Explicit construction of a (the?) dual symmetric space

Question

I am looking for a reference, proof or disproof of the fact that every Riemannian globally symmetric space of compact (non-compact) type has a "dual", which is of non-compact (compact) type.

More precisely, in [1], there is the construction of a "dual Lie algebra" of an orthogonally symmetric Lie algebra $(\mathfrak{g}, \Theta)$; the dual Lie algebra is given as $$\mathfrak{g}^* := \mathfrak{u} \oplus i\mathfrak{p} \subset \mathfrak{g}^{\mathbb{C}}, $$ where $$\mathfrak{g} = \mathfrak{u} \oplus \mathfrak{p} $$ is the Cartan decomposition of $\mathfrak{g}$, with $$\mathfrak{u} := \ker(\Theta - \mathrm{Id}), \quad \mathfrak{p} := \ker(\Theta + \mathrm{Id}), $$ $\mathfrak{g}^{\mathbb{C}}$ is the complexification of $\mathfrak{g}$, and the Cartan involution $\Theta^*$ on $\mathfrak{g}^*$ is given by the complex conjugation map.

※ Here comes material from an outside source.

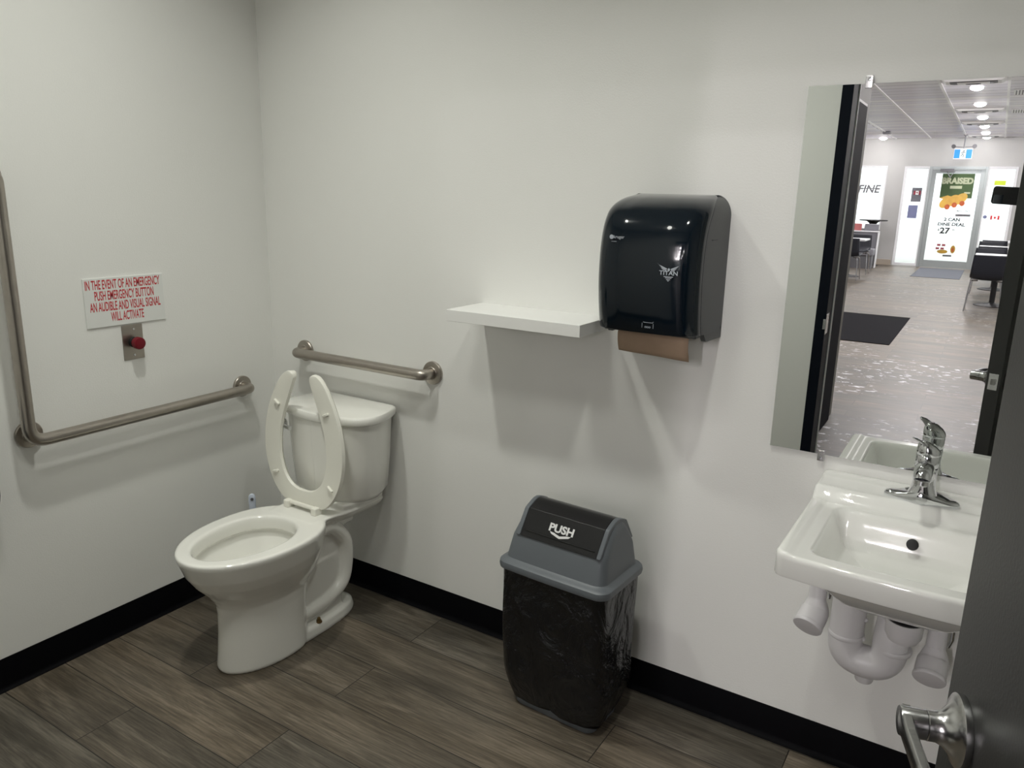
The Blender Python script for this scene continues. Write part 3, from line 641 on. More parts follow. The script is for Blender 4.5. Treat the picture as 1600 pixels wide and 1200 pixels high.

Helgason then proves several properties of this duality, one of them being that $(\mathfrak{g}, \Theta)$ is of compact (non-compact type) if and only if $(\mathfrak{g}^*, \Theta^*)$ is of non-compact (compact type). Naturally, I would expect that this duality can be used to study the geometry of these spaces, not just the algebra.

More precisely, we can make the definition that two Riemannian globally symmetric spaces are dual to each other if the corresponding orthogonally symmetric Lie algebras are dual to each other. However, does a globally symmetric space $(M, g)$ (with corresponding Riemannian symmetric pair $(G, K)$) of, say, compact type, always admit a non-compact dual (defined as above)? Moreover, up to what extent is this dual, if it exists, unique? I expect it should be unique up to isometry.

I have not been able to find a reference where the above questions are answered. In Curvature of dual symmetric space on Math Stack Exchange, @J. Salieri gives an answer in which the dual is "somehow constructed": the dual symmetric space is supposedly $G^*/K$, where $G^*$ is the unique connected Lie subgroup of $G^{\mathbb{C}}$ (the complexification of $G$) with Lie algebra equal to $\mathfrak{g}^*$ (a similar construction can be seen at How does duality of symmetric spaces explain the hyperbolic cosine theorem?). The answer to Compact dual of a noncompact Lie group shows some left-out details more explicitly, but I still do not fully understand it.

More precisely, I do not understand what kind of complexifications these are, and how $K$ is identified as a "stabilizer subgroup" of $G^*$. I know about the universal complexification of a Lie group, but the "inclusion map" from $G$ into its universal complexification need not be injective; but even it if were, it is not clear to me how to see $K$ as a subgroup of $G^*$.

[1] S. Helgason, Differential Geometry, Lie Groups, and Symmetric Spaces.

Answer 1

The only problem that we may run into when converting the algebraic construction to a geometric one is that of coverings. To avoid this for example we could restrict ourselves to simply connected symmetric spaces where this duality will be clear: There is a unique simply connected Riemannian symmetric space whose corresponding symmetric Lie algebra is dual to our original one and is of compact/noncompact type as our original is of noncompact/compact type. Each symmetric space has a universal cover which is simply connected.

Alternatively, if we choose $G$ to be linear so that we don't have to worry about universal complexifications and can just consider the honest complexification, the construction you mention by @J. Salieri works clearly and there are no issues. You can consider $G,G^*,K \subset G^\mathbb{C}$ and so the dual is straightforward to construct (and since we are constructing it, it is inherently unique in the appropriate sense).

I suspect there may be symmetric spaces that are left without a dual if perhaps there are more Lie groups with Lie algebra $\mathfrak{g}$ than there are with Lie algebra $\mathfrak{g}^*$ but their universal cover will always have a dual even so.